Willem, it really is still nothing

Europe's worst top flight team?  Plenty of contenders, but Willem II from the Dutch Eredivisie are doing their bit for unwanted recognition.  Here's Mark Critchley.

“Congratulations, I believe, are in order. It's simply the least you deserve. You sir, are an exemplary in the field, a paramount of pathetic performance. Without you and your annual six-point charity giveaway, this league right here might even be worth winning. You have set a new record; a new record, for futility. You are the best at being useless. Feel free to crack open a bottle of celebratory champagne – unless of course, you need a hand with that?”

Now I’m a young man who is used to condescension, but from a football management simulation? Twelve games without winning, a round nothing under the ‘W’ column for my Willem II team, and I received a message akin to the one above that was apparently celebrating the fact I’m not good enough to stay inside and play with assorted ones and zeroes anymore. Naturally, I obliterated my desk tidy towards the floor, violently slammed the laptop shut and returned to cruel reality. A reality however, that could be so much crueller. Poor Gert Heerkes. His life imitates my art; every day another kick in the Jackson Pollocks.

This weekend marked the halfway point in the Dutch football season; a time to lay back and celebrate a job part done. Not for Heerkes. For him and his real-life, respiring outdoors version of Willem II, no wins and four draws in 17 games means the last thing needed is an even further recline. Tilburg, their municipality hometown and the Netherlands’ sixth city, had only witnessed home defeats until two weeks ago. On tour, their record carries two further points thanks to a stalemate at Vitesse Arnhem and last minute salvage against Roda on Halloween. That result was no omen. Not only are they winless, witless and definitively bottom of the Eredivisie, there's also a case to say that Willem II are, on current form, the worst team in Europe.
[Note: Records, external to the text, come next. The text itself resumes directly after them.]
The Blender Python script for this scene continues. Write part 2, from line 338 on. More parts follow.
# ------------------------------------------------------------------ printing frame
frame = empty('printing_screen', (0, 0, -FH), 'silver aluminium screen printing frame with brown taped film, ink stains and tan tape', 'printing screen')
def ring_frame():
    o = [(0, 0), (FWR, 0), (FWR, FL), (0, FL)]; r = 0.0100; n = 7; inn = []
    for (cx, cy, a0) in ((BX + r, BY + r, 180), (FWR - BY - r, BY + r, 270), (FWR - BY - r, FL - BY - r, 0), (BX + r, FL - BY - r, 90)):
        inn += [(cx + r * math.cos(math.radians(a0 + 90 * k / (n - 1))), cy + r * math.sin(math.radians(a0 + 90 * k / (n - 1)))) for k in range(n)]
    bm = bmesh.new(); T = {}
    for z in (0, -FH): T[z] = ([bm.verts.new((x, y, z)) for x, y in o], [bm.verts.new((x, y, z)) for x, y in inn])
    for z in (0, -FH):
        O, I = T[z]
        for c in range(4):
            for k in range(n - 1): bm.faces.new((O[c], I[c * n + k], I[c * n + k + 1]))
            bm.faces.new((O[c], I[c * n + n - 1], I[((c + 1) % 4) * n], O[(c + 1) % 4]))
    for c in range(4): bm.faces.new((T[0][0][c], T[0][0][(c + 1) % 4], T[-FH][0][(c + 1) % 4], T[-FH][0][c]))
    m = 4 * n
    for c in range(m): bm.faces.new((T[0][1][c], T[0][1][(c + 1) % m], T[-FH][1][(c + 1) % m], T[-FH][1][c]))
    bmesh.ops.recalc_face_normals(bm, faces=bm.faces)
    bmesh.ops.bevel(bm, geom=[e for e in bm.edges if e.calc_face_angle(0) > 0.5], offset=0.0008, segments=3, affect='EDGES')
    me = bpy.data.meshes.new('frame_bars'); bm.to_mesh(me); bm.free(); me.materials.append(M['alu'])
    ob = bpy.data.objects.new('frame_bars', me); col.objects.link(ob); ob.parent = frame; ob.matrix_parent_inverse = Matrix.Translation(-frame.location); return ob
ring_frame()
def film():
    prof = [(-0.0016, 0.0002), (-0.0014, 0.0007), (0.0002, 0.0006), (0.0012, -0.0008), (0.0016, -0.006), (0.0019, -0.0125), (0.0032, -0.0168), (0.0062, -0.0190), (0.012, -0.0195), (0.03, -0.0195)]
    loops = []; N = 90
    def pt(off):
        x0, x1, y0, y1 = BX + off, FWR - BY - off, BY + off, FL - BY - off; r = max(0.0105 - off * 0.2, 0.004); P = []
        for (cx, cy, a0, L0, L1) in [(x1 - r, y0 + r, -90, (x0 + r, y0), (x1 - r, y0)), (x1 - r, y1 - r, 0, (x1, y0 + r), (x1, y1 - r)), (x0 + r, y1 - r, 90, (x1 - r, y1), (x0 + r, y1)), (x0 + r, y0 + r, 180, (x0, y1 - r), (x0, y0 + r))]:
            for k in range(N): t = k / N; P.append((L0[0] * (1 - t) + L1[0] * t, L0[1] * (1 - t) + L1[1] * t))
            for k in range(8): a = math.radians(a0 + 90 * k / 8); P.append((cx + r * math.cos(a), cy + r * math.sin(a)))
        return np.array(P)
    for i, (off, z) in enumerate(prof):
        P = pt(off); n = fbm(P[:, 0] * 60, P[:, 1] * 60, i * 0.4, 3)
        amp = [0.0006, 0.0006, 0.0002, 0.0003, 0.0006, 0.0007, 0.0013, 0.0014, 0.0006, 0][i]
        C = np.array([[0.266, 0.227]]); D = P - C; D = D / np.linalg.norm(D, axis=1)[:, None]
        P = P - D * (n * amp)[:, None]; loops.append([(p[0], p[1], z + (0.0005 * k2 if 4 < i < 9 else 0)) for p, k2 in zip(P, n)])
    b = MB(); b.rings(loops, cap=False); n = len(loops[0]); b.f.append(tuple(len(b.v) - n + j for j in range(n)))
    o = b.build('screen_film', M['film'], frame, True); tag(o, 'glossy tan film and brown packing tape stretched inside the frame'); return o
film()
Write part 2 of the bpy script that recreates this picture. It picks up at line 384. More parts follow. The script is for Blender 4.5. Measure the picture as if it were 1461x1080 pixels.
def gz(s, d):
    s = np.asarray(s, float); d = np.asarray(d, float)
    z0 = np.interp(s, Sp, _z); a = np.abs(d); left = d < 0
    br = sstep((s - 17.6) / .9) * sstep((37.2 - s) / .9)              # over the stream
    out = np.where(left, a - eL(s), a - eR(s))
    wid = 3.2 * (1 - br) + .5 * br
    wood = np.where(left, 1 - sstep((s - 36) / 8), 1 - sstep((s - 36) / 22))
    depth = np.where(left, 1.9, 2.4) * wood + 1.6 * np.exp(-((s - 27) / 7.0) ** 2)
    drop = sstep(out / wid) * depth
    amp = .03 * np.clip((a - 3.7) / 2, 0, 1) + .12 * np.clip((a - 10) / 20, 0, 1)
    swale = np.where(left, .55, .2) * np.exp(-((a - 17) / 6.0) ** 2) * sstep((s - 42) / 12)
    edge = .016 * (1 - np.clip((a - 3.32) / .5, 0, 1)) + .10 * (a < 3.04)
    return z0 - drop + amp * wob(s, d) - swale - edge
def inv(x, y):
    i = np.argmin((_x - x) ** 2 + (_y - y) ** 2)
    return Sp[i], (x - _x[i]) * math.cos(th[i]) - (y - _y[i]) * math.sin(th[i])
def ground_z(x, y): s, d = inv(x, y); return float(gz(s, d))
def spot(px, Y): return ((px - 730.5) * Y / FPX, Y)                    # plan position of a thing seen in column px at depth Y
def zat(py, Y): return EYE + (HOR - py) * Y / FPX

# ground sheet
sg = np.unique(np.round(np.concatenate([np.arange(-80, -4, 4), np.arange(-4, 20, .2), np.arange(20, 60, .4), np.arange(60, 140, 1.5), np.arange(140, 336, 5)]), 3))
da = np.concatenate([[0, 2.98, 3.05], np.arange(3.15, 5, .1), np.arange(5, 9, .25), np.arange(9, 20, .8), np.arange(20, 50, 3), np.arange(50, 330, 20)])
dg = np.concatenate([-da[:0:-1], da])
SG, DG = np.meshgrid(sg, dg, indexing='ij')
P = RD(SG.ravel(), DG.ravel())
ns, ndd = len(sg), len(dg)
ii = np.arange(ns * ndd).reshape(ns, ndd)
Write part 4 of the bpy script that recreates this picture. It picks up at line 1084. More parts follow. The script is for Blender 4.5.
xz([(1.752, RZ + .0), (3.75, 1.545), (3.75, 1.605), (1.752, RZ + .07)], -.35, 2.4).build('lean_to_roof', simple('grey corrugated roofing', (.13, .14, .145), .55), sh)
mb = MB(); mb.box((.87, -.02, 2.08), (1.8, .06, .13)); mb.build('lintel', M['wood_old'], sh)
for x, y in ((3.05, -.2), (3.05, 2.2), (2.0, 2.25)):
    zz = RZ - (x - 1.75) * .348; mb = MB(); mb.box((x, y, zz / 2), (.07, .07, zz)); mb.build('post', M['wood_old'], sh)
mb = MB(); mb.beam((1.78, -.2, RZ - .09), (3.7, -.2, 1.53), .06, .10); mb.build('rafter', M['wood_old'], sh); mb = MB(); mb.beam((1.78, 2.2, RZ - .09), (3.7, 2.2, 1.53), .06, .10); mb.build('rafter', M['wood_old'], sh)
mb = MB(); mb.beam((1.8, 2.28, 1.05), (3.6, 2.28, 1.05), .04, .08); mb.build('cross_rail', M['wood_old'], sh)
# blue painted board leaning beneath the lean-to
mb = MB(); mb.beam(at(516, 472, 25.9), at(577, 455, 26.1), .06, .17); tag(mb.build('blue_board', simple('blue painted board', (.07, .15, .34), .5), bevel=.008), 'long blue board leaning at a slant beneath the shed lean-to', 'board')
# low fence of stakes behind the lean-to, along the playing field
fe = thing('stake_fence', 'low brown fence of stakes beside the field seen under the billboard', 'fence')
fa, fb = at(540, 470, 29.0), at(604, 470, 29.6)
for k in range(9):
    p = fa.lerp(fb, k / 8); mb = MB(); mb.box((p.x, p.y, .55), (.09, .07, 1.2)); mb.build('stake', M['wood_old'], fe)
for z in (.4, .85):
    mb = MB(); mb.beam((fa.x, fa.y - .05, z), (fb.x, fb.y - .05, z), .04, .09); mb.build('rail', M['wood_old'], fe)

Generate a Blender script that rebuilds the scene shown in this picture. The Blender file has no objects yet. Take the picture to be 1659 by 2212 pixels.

And so after such a sweeping generalisation, come the caveats. Of course, Willem are arguably better than half the sides in the Eerste Divisie, the league tier below them. Stretch as far as the Serbian, Israeli and Cypriot top divisions and then you will certainly find a gang of downtrodden sods who produce equal levels of weekly refuse. None of it however, is quite as rotten as this. Turn to the back pages of the sports paper and Willem aren’t simply bottom of the league, they’re in a different one. Flick through past they’re classifieds and you still won’t find them. They’re down. Way down. They’re so far down, they’re in the 3:20 at Bangor.

Relegation, then? It’s a safe bet, but then it was equally sound in the summer. Willem’s doom has been coming. By virtue of defeating Go Ahead Eagles in extra time on May 17th this year, the club protected their top division status through the least credible method possible: the relegation playoff. Sparta Rotterdam, three points and one place better than Willem in the Eredivisie, weren’t so lucky and failed to surpass Excelsior in their inter-tier tussle. Thus created was a kind of secession sandwich – Willem making up the rather unripe filling. Come May 18th, the club was but peanuts.

Debts of up to €5 million, a €1 million liquidity shortage and hence bankruptcy were announced, raising the question of footballing oblivion no sooner than that of its meek cousin relegation had been answered. With salaries of several months potentially going unpaid, Willem II had to look to Tilburg itself for relief. Car-boot sales, rock shows and the inevitable moulting of staff contributed, but it was the action of the municipality itself that proved ultimately invaluable. Rental payments on the Koning Willem II Stadion were reduced by the local government, who furthered their philanthropy this October with a €1.2 million subsidy payment.

Heerkes’ summer commerce was consequently restrained. Only frees and loan signings were considered, with the money recouped from striker Frank Demouge’s transfer to FC Utrecht used to service the debt. Evgeniy Levchenko, Andreas Landgren, Jan-Arie van der Heijden; these are probably the three most established individuals in a gang of fledgling upstarts and geriatric sloggers to have moved to Tilburg. One name many may be familiar with however is Maceo Rigters, on temporary leave from Blackburn and of Under-21 Championships fame. Willem took him on after the Dutch striker failed a trial at Southend United, and if that isn’t a damning enough indictment...

Perhaps however, fans are just thankful there is still a Willem II shirt for Rigters to wear, no matter how po-faced and righteous that sounds. This weekend, Tilburg welcomed the victims of 2010/11’s most celebrated discomfiture, Feyenoord. With the score seemingly settled at 1-0 to the visitors, the Rotterdam club’s defender Ricky van Haaren neatly tucked a header past his own keeper, like so many of those you’ll witness on gratuitous gaff videos over eggnog and stale farts this coming holiday season. Willem therefore scraped a 1-1 draw and what d’ya know, seeing as that’s two points in two, a bit of form to boot. Should they keep such good luck up, there might not be another 10-0 this season, but if Willem II finish winless, the Eredivisie will rarely have seen a greater embarrassment.